Let me ask a follow-up to my follow-up. Does anyone have any anecdotes about what editors have done upon learning that a referee is not blind–or, better yet, does anyone know of general practices that editors adopt? How frequent is it that they’ll stay with a referee it turns out is not blind when they could have gone to a competent blind reviewer? This is really just a matter of curiosity to see how often the presumption of blind review is overridden, and of course it might be best to spare real names again to protect the innocent (or guilty).
In my experience, editors always say “That’s ok, go ahead and referee it anyway as long as you think you can be fair.” And they mention the obvious reasons.

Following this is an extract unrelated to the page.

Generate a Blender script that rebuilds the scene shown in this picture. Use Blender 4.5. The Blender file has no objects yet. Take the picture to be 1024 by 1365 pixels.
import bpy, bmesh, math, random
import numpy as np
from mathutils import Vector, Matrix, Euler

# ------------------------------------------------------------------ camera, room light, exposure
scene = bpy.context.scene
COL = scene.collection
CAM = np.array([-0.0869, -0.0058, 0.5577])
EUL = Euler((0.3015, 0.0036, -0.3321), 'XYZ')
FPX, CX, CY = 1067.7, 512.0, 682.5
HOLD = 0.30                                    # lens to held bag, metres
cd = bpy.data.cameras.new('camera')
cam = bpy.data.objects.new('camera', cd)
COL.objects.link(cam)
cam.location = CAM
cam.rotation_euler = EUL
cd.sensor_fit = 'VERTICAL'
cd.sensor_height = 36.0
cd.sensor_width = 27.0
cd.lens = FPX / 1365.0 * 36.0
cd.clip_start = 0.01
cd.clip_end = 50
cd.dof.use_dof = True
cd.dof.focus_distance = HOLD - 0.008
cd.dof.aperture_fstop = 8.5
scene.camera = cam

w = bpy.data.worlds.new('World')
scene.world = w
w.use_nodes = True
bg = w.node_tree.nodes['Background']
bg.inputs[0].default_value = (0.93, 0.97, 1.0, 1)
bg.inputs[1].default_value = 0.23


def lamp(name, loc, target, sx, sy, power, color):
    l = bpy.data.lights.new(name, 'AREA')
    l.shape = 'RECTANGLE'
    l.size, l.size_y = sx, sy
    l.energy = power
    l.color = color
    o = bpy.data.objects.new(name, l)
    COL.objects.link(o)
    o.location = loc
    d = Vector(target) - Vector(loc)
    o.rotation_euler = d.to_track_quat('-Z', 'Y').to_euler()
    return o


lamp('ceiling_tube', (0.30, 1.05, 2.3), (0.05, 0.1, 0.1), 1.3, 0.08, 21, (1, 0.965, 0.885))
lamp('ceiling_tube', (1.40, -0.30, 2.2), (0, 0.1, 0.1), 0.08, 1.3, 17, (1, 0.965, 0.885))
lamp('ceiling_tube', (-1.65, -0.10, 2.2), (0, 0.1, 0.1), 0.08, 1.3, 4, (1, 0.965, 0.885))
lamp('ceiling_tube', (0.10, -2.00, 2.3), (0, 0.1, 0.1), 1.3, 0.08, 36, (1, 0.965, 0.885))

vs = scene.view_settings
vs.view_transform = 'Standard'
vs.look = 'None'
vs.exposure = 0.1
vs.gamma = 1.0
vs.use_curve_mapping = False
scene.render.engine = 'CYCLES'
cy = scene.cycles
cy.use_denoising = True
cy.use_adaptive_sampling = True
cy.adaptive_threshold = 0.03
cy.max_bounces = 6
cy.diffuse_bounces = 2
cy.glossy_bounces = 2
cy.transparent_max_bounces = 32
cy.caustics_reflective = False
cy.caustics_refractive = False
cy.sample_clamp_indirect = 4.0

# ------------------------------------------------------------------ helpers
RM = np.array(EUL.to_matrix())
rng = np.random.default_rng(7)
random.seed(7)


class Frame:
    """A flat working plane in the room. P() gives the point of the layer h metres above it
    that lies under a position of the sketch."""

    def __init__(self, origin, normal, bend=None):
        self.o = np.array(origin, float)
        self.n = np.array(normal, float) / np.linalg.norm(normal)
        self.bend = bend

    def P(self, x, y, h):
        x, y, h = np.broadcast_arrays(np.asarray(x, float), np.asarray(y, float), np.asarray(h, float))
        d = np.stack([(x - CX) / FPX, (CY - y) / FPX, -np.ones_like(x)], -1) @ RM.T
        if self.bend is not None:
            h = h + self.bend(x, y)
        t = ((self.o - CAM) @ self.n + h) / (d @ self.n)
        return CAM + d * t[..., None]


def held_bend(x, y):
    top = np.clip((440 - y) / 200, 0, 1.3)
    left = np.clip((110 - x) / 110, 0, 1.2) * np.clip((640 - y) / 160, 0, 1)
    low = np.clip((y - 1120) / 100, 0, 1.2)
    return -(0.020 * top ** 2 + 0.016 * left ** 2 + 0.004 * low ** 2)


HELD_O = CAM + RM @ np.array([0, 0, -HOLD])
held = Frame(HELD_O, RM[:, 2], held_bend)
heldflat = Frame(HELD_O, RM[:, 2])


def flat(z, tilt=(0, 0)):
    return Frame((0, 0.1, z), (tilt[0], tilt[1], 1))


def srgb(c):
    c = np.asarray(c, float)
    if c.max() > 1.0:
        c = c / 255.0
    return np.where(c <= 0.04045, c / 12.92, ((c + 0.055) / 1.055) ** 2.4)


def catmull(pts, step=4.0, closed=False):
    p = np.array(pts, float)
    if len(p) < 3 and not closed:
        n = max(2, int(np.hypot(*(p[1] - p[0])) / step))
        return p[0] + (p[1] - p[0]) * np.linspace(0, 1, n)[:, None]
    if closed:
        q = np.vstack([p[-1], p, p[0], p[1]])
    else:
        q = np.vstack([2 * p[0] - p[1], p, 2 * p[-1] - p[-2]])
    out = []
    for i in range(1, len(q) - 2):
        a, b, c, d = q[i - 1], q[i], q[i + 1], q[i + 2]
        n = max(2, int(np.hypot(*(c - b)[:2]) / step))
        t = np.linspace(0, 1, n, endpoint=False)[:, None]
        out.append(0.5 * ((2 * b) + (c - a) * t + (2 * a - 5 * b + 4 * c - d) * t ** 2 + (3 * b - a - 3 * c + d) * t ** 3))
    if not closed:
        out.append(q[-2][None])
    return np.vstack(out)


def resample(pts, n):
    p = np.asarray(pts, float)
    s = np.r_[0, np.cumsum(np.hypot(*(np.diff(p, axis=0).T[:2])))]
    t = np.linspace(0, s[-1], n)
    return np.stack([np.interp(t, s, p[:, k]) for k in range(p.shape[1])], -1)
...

I’ve been in position D2 before, and have declined to review the paper for Journal Beta. I wrote the editor, saying that I had reviewed the paper for another journal (not indicating my verdict for Journal Alpha) and suggested that in fairness to the author that he or she be allowed the opportunity of a new hearing. I assume that I have blindspots and lacunas in my knowledge as much as the next person, and there’s no reason for my judgment to prevent a paper from seeing print in journal after journal.
I just find it amazing that only men submit to these journals. (Or is it only men who create into the ethical problems?)